Neuer Anlauf für Vance-Owen-Plan

Gespräche über Bosnien-Herzegowina in Genf / Präsidentschaft tagte erstmals wieder unter Beteiligung von Kroaten und Serben / Owen und Stoltenberg heute in Bonn  ■ Aus Genf Andreas Zumach

Vor dem Hintergrund anhaltend schwerer Kämpfe zwischen allen drei bosnischen Volksgruppen sind gestern nachmittag in Genf die neun Mitglieder der zehnköpfigen Präsidentschaft Bosnien-Herzegowinas zu Beratungen über die Umsetzung des Vance- Owen-Planes zusammengetreten. An der Sitzung unter Leitung des muslimischen Präsidenten Alija Izetbegović – formal der Vorsitzende des Gremiums – nahmen zum ersten Mal seit vielen Monaten auch dessen serbische und kroatische Mitglieder teil.

Der Vance-Owen-Plan sieht für die Zeit bis zu Wahlen für die Parlamente Bosnien-Herzegowinas sowie der geplanten neun Provinzen eine mindestens einjährige Interimsphase vor, in der das Land von einem neunköpfigen Gremium aus je drei Serben, Kroaten und Muslimen regiert werden soll. Die Verwaltungsstrukturen auf nationaler und Provinzebene sollen in dieser Periode entsprechend besetzt werden.
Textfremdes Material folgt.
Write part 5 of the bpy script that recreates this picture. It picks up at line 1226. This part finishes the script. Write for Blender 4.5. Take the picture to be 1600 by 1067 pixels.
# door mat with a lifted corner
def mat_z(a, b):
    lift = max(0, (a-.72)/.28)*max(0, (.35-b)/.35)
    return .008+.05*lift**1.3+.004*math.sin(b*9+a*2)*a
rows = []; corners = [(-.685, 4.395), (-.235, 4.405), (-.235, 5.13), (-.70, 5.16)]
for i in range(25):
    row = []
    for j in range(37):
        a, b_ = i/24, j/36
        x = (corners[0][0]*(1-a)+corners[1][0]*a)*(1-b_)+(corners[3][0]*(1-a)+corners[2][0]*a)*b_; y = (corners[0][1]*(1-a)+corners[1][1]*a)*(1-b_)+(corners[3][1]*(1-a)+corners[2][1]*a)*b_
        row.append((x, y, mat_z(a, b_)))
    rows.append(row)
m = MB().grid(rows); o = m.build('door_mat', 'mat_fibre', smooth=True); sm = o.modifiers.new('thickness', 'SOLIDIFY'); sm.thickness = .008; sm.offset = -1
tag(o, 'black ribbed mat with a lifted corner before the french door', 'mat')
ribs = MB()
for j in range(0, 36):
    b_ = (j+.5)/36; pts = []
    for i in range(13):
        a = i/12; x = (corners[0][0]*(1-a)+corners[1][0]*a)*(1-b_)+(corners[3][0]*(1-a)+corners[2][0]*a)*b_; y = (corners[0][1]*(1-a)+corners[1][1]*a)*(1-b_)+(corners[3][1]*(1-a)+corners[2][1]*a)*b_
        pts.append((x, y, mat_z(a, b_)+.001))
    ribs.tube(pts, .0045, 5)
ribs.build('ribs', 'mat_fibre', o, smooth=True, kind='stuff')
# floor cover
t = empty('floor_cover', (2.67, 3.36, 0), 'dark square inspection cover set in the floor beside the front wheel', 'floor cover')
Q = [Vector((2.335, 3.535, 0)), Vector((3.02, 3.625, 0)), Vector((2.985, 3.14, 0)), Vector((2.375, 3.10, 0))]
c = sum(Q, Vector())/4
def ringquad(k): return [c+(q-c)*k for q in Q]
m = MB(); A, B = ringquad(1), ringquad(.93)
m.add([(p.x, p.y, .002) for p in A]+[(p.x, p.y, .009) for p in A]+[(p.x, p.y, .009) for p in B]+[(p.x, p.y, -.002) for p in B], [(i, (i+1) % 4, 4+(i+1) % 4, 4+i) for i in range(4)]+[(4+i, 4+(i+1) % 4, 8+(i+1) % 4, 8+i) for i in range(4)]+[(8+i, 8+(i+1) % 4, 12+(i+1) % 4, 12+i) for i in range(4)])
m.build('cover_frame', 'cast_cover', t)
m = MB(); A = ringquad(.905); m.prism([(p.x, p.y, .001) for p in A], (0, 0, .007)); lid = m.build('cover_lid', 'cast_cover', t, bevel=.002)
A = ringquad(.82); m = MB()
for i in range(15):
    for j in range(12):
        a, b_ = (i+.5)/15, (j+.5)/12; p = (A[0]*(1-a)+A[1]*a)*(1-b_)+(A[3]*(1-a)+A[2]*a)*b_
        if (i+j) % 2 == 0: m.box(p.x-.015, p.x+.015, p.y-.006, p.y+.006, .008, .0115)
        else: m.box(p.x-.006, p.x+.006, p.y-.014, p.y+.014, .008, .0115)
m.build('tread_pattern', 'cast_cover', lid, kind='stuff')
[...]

An den bisherigen drei Gesprächsrunden über die Umsetzung dieses Interimsplanes hatten sich bislang jedoch nur die von Izetbegović geführten bosnischen Muslime und die Kroaten unter Mate Boban beteiligt. Allerdings gelang auch hier bislang keine Einigung über eine Umsetzung des Interimsplanes zumindest in den drei fast ausschließlich von Muslimen und Kroaten bewohnten zentralbosnischen Provinzen. Ob sich bei einer etwaigen Verständigung unter den Mitgliedern des Präsidiums künftig auch die bosnischen Serben unter Radovan Karadžić wieder an Gesprächen zur Umsetzung des von ihnen zwischenzeitlich mehrfach für „tot“ erklärten Vance-Owen-Plans beteiligen werden, war gestern noch offen.

Der Sprecher der internationalen Konferenz zu Ex-Jugoslawien, Fred Eckhard, gab bekannt, daß sowohl Karadžić als auch Boban ihre Teilnahme an dem für Mittwoch in Genf geplanten Gipfeltreffen zwischen Izetbegović und den Präsidenten Serbiens und Kroatiens, Slobodan Milošević und Franjo Tudjman, angekündigt haben. Entgegen seiner vorherigen Zusage war Boban allerdings am Wochenende nicht in Genf zu Gesprächen mit den beiden Vorsitzenden der Jugoslawienkonferenz, David Owen und Thorvald Stoltenberg, sowie mit Izetbegović erschienen.

Owen und Stoltenberg flogen daraufhin am Samstag kurzfristig nach Zagreb, wo sie sowohl Boban wie Tudjman trafen. Vor ihren Genfer Gesprächen mit Izetbegović gestern morgen lehnte Owen noch einmal entschieden ein Aufhebung des Waffenembargos gegen die bosnischen Muslime ab. Am heutigen Montag wollen Owen und Stoltenberg in Bonn Bundesaußenminister Klaus Kinkel über den Stand der Bemühungen zur Umsetzung des Vance- Owen-Plans unterrichten.